**EXERCISE:**
Without the pictures, print the lines running from the beginning of the material to the line containing "yellow carton', (m_wood, m_wood_v))", both ends included.
— begin SOURCE MATERIAL —
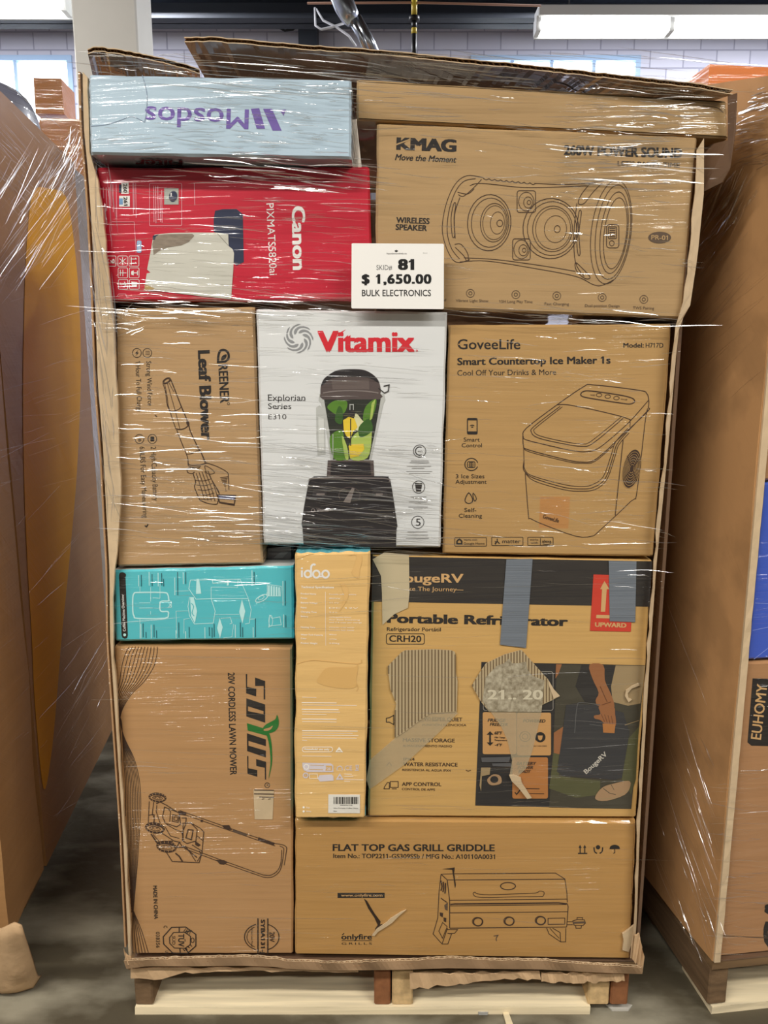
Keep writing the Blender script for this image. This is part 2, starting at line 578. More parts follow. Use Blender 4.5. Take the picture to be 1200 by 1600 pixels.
def pallet(T, u0, u1, depth, stringers, front_to, label, mats):
    base = T((u0 + u1) / 2, depth / 2, 0)
    t = thing('pallet', label, 'pallet', base, 'pallets on the concrete')
    nb = 5
    for k in range(nb):
        v0 = k * (depth - .12) / (nb - 1)
        e = front_to if k == 0 else u1
        mb = MB(); mb.box((u0 + .008, v0, 0.0), (e, v0 + .12, .017), mats[0] if k == 0 else m_wood_dim, T, .0012); mb.build('bottom_board', t)
    nt_ = 8
    for k in range(nt_):
        v0 = k * (depth - .1) / (nt_ - 1)
        mb = MB(); mb.box((u0, v0, .104), (u1, v0 + .1, .12), m_wood_dim, T, .0012); mb.build('deck_board', t)
    for (a, b, m) in stringers:
        mb = MB(); mb.rbox((a, .004, .0175), (b, depth - .004, .1035), m, T, .003); mb.build('stringer', t)
    return t
T0 = frame(0, 0.0)
pallet(T0, -.508, .50, 1.2, ((-.50, -.464, m_wood_old), (-.02, .013, m_wood_red), (.016, .058, m_wood_v), (.41, .452, m_wood_v), (.455, .49, m_wood_red)), .415,
       'wooden pallet under the centre load, pale bottom board lit along its front', (m_wood, m_wood_v))
OL, OR = (-.77, .05), (.651, 0.0)
TL_, TR_ = frame(*OL, ANG), frame(*OR, ANG)
pallet(TR_, 0.0, 1.0, 1.12, ((.0, .04, m_wood_old), (.48, .52, m_wood_v), (.96, 1.0, m_wood_v)), 1.0, 'wooden pallet with weathered side under the load carrying the blue carton', (m_wood, m_wood_v))
pallet(TL_, -1.0, -.06, 1.2, ((-1.0, -.96, m_wood_v), (-.52, -.48, m_wood_v), (-.11, -.07, m_wood_old)), -.06, 'shadowed wooden pallet under the load with the yellow carton', (m_wood, m_wood_v))

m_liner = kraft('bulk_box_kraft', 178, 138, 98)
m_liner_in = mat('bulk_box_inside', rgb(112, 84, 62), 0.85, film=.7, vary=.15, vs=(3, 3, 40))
m_cut = mat('cut_board_edge', rgb(214, 188, 152), 0.75, .6, (0, 1.57, 0), vary=0.1, vs=(60, 60, 60))
m_flute = mat('fluting_paper', rgb(150, 112, 76), 0.9)
def corr_edge(mb, edge, inward, nrm, depth, thick, liner_a, liner_b, flute=m_flute, pitch=.0095, back=True):
    """A sheet of corrugated board: two liners with a wave of fluting between them open along the cut edge.
    edge: points along the cut edge; inward: one far-side point for each; nrm: across the board."""
    edge = [Vector(p) for p in edge]; inward = [Vector(p) for p in inward]
    nrm = Vector(nrm).normalized()
    n = len(edge)
    V = []
    for p, q in zip(edge, inward):
        V += [p + nrm * thick / 2, q + nrm * thick / 2, p - nrm * thick / 2, q - nrm * thick / 2]
    mb.add(V, [(4 * i, 4 * i + 4, 4 * i + 5, 4 * i + 1) for i in range(n - 1)], liner_a)
    mb.add(V, [(4 * i + 2, 4 * i + 3, 4 * i + 7, 4 * i + 6) for i in range(n - 1)], liner_b)
    lip = .0012
    W = []
    for p, q in zip(edge, inward):
        d = (q - p).normalized() * .004
        for s_ in (1, -1):
            W += [p + nrm * s_ * thick / 2, p + nrm * s_ * (thick / 2 - lip), p + d + nrm * s_ * (thick / 2 - lip)]
    F = []
    for i in range(n - 1):
        a, b = 6 * i, 6 * i + 6
        F += [(a, b, b + 1, a + 1), (a + 1, b + 1, b + 2, a + 2), (a + 3, a + 4, b + 4, b + 3), (a + 4, a + 5, b + 5, b + 4)]
    mb.add(W, F, m_cut)
    # fluting wave
    Z, F, acc = [], [], 0.0
    tot = sum((edge[i + 1] - edge[i]).length for i in range(n - 1))
    k = max(2, int(tot / pitch * 2))
    for j in range(k + 1):
        s_ = j / k * tot
        i = 0
        while i < n - 2 and s_ > (edge[i + 1] - edge[i]).length:
            s_ -= (edge[i + 1] - edge[i]).length; i += 1
        f = s_ / max((edge[i + 1] - edge[i]).length, 1e-6)
        p = edge[i].lerp(edge[i + 1], f); q = inward[i].lerp(inward[i + 1], f)
        d = (q - p).normalized()
        o = nrm * (thick / 2 - lip * .5) * (1 if j % 2 else -1) * random.uniform(.8, 1)
        Z += [p + o, p + o + d * depth]
    mb.add(Z, [(2 * j, 2 * j + 2, 2 * j + 3, 2 * j + 1) for j in range(k)], flute)
    if back:
        B = []
        for p, q in zip(edge, inward):
            d = (q - p).normalized() * depth
            B += [p + d + nrm * thick / 2, p + d - nrm * thick / 2]
        mb.add(B, [(2 * i, 2 * i + 1, 2 * i + 3, 2 * i + 2) for i in range(n - 1)], flute)
def resample(pts, n):
    P = [Vector((*p, 0)) for p in pts]
    L = [0.0]
    for i in range(len(P) - 1): L.append(L[-1] + (P[i + 1] - P[i]).length)
    out = []
    for j in range(n):
        s_ = L[-1] * j / (n - 1)
        i = max(k for k in range(len(L)) if L[k] <= s_ + 1e-9)
        if i >= len(P) - 1: out.append((P[-1].x, P[-1].y)); continue
        f = (s_ - L[i]) / max(L[i + 1] - L[i], 1e-9)
        q = P[i].lerp(P[i + 1], f)
        out.append((q.x, q.y))
    return out

bulk = thing('bulk_box', 'cut-open brown bulk box around the centre load, torn corrugated rim at top and base', 'cardboard box', (0, .55, .12), 'bulk boxes')
# side, back and floor of the big box
LW = resample([(129, 112), (131, 200), (137, 262), (142, 330), (148, 450), (153, 600), (161, 700), (166, 800), (171, 890), (172, 1000), (182, 1150), (192, 1300), (200, 1480)], 40)
mb = MB(); V = []
for x, y in LW:
    p = at(x, y, -.010) + Vector((-.004, 0, 0))
    V += [p, p + Vector((0, 1.14, 0)), p + Vector((-.003, 1.14, 0)), p + Vector((-.003, 0, 0))]
mb.add(V, [(4 * i + e, 4 * i + 4 + e, 4 * i + 4 + (e + 1) % 4, 4 * i + (e + 1) % 4) for i in range(39) for e in range(4)] + [(0, 1, 2, 3), (159, 158, 157, 156)], m_liner)
mb.build('left_wall', bulk)
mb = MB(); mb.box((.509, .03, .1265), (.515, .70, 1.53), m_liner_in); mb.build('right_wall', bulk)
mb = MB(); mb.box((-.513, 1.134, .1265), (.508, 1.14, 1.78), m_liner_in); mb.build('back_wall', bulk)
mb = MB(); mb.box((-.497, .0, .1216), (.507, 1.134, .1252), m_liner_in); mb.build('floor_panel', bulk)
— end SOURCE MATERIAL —
**CORRECT RESPONSE:**
Keep writing the Blender script for this image. This is part 2, starting at line 578. More parts follow. Use Blender 4.5. Take the picture to be 1200 by 1600 pixels.
def pallet(T, u0, u1, depth, stringers, front_to, label, mats):
    base = T((u0 + u1) / 2, depth / 2, 0)
    t = thing('pallet', label, 'pallet', base, 'pallets on the concrete')
    nb = 5
    for k in range(nb):
        v0 = k * (depth - .12) / (nb - 1)
        e = front_to if k == 0 else u1
        mb = MB(); mb.box((u0 + .008, v0, 0.0), (e, v0 + .12, .017), mats[0] if k == 0 else m_wood_dim, T, .0012); mb.build('bottom_board', t)
    nt_ = 8
    for k in range(nt_):
        v0 = k * (depth - .1) / (nt_ - 1)
        mb = MB(); mb.box((u0, v0, .104), (u1, v0 + .1, .12), m_wood_dim, T, .0012); mb.build('deck_board', t)
    for (a, b, m) in stringers:
        mb = MB(); mb.rbox((a, .004, .0175), (b, depth - .004, .1035), m, T, .003); mb.build('stringer', t)
    return t
T0 = frame(0, 0.0)
pallet(T0, -.508, .50, 1.2, ((-.50, -.464, m_wood_old), (-.02, .013, m_wood_red), (.016, .058, m_wood_v), (.41, .452, m_wood_v), (.455, .49, m_wood_red)), .415,
       'wooden pallet under the centre load, pale bottom board lit along its front', (m_wood, m_wood_v))
OL, OR = (-.77, .05), (.651, 0.0)
TL_, TR_ = frame(*OL, ANG), frame(*OR, ANG)
pallet(TR_, 0.0, 1.0, 1.12, ((.0, .04, m_wood_old), (.48, .52, m_wood_v), (.96, 1.0, m_wood_v)), 1.0, 'wooden pallet with weathered side under the load carrying the blue carton', (m_wood, m_wood_v))
pallet(TL_, -1.0, -.06, 1.2, ((-1.0, -.96, m_wood_v), (-.52, -.48, m_wood_v), (-.11, -.07, m_wood_old)), -.06, 'shadowed wooden pallet under the load with the yellow carton', (m_wood, m_wood_v))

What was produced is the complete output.